Tough interview questions give hiring managers some valuable insights into the type of employee that you will be. Interviewers ask many of these questions to test your integrity, self-awareness and ability to fit in with the company culture. In this article, you will find several questions and sample answers to help you prepare for your interview.

Why do interviewers ask tough questions?

Tough questions help interviewers get to essential information and helpful details as quickly as possible. For example, asking about your biggest personal weakness can let them know what to expect from your performance if they hire you. Asking difficult questions also gives the hiring manager an idea of how you respond to stress. If you are able to provide a clear, confident answer to a tough question, you may show the interviewer that you can respond well under pressure. 

Tips to help prepare for tough interview questions

The following questions along with the sample answers can help you prepare for tough interview questions:

Why are you leaving your current position?

Interviewers may ask why you’re leaving your current position so they can determine whether you’ll be happy in your new position if you accept a job. Provide a positive answer that emphasizes the opportunities you’re looking forward to in the future.

Example: ‘I’ve learned a great deal in my time with Warner and Associates and believe that I’m ready to take on a job with more responsibility. There are limited opportunities for upward movement where I am now. I feel that moving to a new organization is the best way for me to continue growing in my career.’

Why do you want to work here?

Hiring managers ask this question to find out more about your career goals and learn what you can bring to the company. Show them that you’re serious about this job by including company-specific details in your response. Come prepared with a few points that highlight how you’re uniquely suited to a position with this business.

Example: ‘This company has an outstanding reputation for its innovative apps. As a developer, I’ve been intrigued by products like Sweet Tooth and Beach Splash for a long time. I believe my skills in app development and graphic design would be a great fit for similar mobile games.’

What criticism do you receive most often?

Similar to ‘what is your greatest weakness,’ this question gives the interviewer insights into your self-awareness and honesty. Your response can also show the interviewer your dedication to self-improvement. Offer an honest assessment of the areas where you struggle and mention ways that you’re working to better yourself.

Example: ‘I’ve had difficulty scrambling to finish projects at the last minute. My supervisors most often criticize my lack of delegation. I tend to tackle everything myself, but I’ve been working on improving my leadership skills so I can better divide the responsibilities involved in big projects.’

What does the perfect workday look like to you?

This question gives interviewers an idea of how satisfied you’ll be with their work environment. If elements of your perfect day align with the culture and activities available with the company you’re interviewing for, the hiring manager will see ways that you might fit well in the organization. Prepare an answer specific to that company. Touch on two or three highlights of the day to keep your answer brief.
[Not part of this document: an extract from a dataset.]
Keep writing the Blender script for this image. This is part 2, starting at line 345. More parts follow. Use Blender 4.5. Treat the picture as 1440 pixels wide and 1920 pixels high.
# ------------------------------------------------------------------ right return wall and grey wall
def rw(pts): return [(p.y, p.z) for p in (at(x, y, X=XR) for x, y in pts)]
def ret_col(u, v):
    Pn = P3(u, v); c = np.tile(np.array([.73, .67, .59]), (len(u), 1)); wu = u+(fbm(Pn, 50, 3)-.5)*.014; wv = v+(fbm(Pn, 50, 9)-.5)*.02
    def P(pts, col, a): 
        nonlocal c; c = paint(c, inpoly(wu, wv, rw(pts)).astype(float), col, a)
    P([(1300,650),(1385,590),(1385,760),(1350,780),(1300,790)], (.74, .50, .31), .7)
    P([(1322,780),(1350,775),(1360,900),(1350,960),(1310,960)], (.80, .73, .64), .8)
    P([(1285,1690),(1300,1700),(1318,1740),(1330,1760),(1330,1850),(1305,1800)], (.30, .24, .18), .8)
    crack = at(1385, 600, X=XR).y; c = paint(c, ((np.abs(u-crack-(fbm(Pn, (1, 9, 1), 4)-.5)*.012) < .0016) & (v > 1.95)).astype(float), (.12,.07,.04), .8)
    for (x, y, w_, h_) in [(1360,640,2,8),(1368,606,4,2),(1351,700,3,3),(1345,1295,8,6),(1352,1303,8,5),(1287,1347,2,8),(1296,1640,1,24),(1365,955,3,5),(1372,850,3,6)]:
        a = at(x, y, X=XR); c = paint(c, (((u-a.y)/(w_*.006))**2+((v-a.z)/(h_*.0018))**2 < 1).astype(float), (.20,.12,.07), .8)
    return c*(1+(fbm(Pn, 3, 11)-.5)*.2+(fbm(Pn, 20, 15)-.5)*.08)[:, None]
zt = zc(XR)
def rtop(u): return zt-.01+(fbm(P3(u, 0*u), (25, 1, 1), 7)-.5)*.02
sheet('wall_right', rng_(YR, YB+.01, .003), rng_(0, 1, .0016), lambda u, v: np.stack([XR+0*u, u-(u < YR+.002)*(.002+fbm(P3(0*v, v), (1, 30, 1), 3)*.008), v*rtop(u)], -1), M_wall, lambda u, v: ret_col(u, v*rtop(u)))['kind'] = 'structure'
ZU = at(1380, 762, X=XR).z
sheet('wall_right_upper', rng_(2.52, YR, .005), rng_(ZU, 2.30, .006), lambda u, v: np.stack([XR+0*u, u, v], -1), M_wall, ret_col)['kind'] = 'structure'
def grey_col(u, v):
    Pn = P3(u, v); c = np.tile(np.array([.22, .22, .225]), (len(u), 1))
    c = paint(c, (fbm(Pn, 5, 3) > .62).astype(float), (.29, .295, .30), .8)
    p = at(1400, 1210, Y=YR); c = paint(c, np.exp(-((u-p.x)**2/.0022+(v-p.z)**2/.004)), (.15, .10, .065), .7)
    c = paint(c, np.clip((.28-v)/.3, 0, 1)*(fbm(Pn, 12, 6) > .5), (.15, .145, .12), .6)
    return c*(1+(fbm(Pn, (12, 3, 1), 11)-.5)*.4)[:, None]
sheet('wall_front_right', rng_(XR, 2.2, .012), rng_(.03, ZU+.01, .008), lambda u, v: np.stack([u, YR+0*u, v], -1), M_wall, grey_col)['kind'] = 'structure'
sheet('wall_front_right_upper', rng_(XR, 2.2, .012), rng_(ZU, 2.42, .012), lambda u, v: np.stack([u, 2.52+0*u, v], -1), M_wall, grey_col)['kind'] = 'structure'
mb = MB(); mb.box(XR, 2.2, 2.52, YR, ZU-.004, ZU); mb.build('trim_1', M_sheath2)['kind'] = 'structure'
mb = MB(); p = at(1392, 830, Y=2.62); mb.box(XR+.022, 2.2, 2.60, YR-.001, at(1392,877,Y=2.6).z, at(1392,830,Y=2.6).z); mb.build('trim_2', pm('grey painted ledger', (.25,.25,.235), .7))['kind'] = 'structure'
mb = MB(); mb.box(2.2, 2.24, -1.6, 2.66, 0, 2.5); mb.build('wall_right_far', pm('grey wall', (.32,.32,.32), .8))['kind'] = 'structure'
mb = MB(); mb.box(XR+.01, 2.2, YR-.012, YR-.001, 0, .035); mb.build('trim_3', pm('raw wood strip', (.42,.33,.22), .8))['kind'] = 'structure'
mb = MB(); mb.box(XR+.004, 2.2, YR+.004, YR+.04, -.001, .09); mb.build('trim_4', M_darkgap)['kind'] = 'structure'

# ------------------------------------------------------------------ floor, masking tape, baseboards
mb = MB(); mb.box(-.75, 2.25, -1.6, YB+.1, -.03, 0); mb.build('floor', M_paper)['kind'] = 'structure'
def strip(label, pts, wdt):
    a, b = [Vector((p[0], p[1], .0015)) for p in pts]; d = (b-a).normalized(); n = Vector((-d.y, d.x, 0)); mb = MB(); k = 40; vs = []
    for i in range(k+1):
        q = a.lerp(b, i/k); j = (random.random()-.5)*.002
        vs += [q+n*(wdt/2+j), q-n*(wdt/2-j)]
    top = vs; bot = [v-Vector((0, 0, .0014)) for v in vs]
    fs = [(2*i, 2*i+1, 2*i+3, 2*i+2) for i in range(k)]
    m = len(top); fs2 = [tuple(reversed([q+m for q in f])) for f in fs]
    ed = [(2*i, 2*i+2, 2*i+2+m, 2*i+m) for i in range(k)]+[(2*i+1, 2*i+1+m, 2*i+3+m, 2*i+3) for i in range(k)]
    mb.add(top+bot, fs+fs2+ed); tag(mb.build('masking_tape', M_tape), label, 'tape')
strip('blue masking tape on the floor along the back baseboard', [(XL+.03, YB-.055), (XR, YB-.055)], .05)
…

Example: ‘My perfect workday would include a brainstorming session with the development team. I really enjoy opportunities to utilize my creative thinking skills. After that, I’d like to spend the afternoon working on graphic design. Creating the first few wireframes for a new project is especially exhilarating for me.’
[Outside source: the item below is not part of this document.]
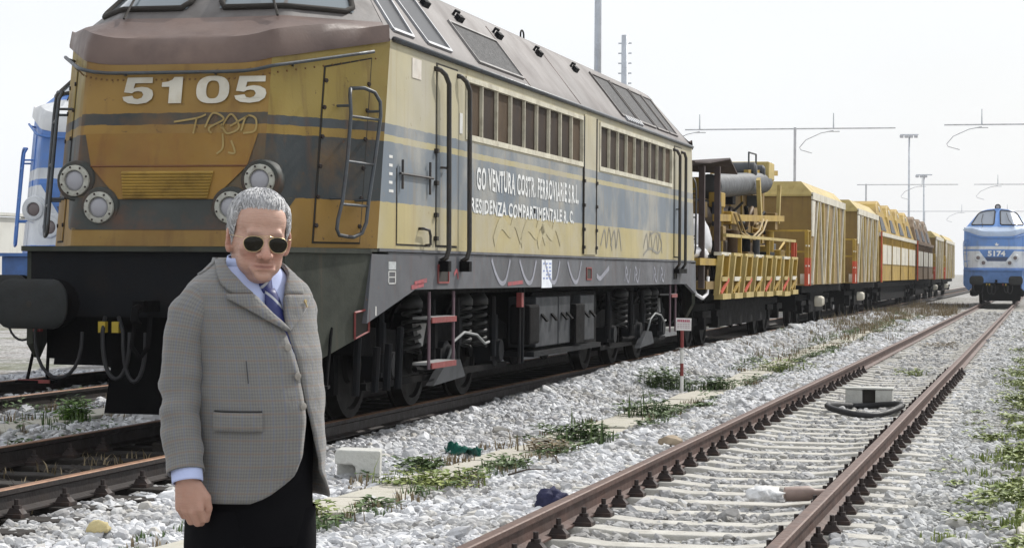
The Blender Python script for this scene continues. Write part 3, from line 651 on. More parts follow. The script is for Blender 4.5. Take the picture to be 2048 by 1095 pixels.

How would your previous supervisor describe you?

This question tests your self-awareness. The hiring manager can easily call your previous supervisor for a reference and compare your answer to your supervisor’s response. Provide an honest and balanced assessment of your strengths and weaknesses. If you know of specific compliments or criticisms that your supervisor would share, don’t hesitate to include these, as it will demonstrate your honesty, particularly if the interviewer does speak to your supervisor later.
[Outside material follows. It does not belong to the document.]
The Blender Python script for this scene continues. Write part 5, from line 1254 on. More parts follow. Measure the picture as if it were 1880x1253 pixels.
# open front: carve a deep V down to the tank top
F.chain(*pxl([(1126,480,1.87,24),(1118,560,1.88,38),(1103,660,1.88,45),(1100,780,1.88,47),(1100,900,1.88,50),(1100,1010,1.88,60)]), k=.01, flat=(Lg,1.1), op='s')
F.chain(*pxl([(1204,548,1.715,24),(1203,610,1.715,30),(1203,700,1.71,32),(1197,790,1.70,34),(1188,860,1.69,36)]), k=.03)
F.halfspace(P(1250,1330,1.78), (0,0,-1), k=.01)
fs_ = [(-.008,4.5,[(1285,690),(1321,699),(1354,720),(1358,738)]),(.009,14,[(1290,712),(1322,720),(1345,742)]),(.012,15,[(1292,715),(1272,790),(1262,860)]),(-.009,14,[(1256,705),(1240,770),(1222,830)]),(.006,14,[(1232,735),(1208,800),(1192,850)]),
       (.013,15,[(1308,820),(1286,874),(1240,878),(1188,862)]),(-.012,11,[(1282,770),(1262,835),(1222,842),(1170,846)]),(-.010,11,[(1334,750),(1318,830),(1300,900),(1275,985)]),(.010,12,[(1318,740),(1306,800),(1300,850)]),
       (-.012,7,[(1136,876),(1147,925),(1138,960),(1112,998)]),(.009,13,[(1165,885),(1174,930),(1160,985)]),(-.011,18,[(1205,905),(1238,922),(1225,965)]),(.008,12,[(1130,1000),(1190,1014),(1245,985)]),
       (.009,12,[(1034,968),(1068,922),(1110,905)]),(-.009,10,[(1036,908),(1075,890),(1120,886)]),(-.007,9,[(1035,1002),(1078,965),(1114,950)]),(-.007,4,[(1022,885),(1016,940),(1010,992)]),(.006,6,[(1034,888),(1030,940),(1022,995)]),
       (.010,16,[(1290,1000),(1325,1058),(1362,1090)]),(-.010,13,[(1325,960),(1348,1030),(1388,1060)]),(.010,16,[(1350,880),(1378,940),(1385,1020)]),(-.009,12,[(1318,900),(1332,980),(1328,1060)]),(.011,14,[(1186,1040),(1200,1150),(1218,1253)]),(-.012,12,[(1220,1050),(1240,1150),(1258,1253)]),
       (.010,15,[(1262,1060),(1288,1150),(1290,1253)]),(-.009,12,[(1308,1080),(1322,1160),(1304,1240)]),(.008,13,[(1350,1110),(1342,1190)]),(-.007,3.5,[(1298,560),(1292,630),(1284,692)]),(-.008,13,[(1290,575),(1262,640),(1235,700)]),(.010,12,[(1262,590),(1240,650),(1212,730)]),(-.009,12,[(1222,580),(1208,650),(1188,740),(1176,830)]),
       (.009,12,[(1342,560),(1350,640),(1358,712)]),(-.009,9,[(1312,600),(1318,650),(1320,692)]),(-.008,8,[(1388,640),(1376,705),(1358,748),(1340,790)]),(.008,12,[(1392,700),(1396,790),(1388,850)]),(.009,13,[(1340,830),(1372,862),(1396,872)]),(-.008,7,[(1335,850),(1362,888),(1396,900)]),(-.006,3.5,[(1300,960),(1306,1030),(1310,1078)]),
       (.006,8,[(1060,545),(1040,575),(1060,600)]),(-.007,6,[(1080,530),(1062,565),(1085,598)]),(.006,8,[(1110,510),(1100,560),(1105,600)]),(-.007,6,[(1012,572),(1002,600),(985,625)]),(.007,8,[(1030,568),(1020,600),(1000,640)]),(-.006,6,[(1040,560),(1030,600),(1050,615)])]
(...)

Example: ‘I believe my last supervisor would describe me as punctual and reliable. I never arrived late and took only three sick days in my four years with the company. She might also mention that I take on too much sometimes and have been admonished for staying late when it wasn’t always necessary.’

What do you wish you had done differently in your last job?

Hiring managers can learn about your career goals with this question. Provide one or two examples of instances where you believe a different action would have produced a better outcome. Conclude with an example of how you’re making the appropriate changes to prevent any future regrets of this kind.

Example: ‘If I could go back, I would focus on graphic design earlier in my career. I worked heavily with coding initially, and while I still enjoy coding, I believe that I could have more advanced design skills at this stage if I had worked on that area more early on. I’m currently taking a graphic design course to improve in that area.’